The guard comes to attention with the precision of a well-oiled machine, and the brass band strikes up “The Star Spangled Banner.” A welcome fit for a king. If the president himself had stepped out of that plane he could have no complaints.

There is no word, no letter or no dot that is superfluous in the Torah.

Why, then, does the Torah add the words “before Me” to the end of the above verse?” Why didn’t it just write “You shall not have other gods?” Isn’t the message clear enough that idol worship is unacceptable without the words “before Me?”

At the beginning of Hilchot Avoda Zara, the Rambam (Maimonides) explains how idol worship started in the world: The ancients knew that G-d runs the world through a series of emissaries. The Divine command descends through the upper worlds until it reaches the stars and the constellations. The stars are the last link in this chain of command. In the generation of Enosh, (Adam’s grandson) people started to surmise that since G-d had created the stars and the constellations as his agents to run the world, G-d wanted the stars to be honored, because to honor them was to honor the King himself.

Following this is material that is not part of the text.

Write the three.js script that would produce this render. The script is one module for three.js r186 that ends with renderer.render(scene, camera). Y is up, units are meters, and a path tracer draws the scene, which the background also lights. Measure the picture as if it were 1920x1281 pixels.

Eventually, this mistake degenerated into the building of temples to these stars, and sacrificing to them, still with the understanding, however, that they were G-d’s envoys. The final step was to disconnect the stars from G-d completely and worship them alone as deities.

It’s clear that the final step in this process, the worshipping of the stars instead of G-d, is what we would call idol worship. However, the Rambam says that even giving honor to the constellations was already fully-fledged idol worship. This is difficult to understand. When you welcome an ambassador, shouldn’t you give him the entire honor befitting the one who sent him? For, in truth, the ambassador represents the king. What was so bad then about giving honor to the ambassadors of the King?

“You shall not have other gods before me (lit. to my face.)”

There’s one place where to honor the ambassador of the King is the biggest insult to the King that can be. Where is that?

In the throne-room of the King.

Seeing as G-d fills the world, and there is no place where He is not, the entire creation is G-d’s throne-room.

To bow to an ambassador in front of the King is as big an insult as you can get.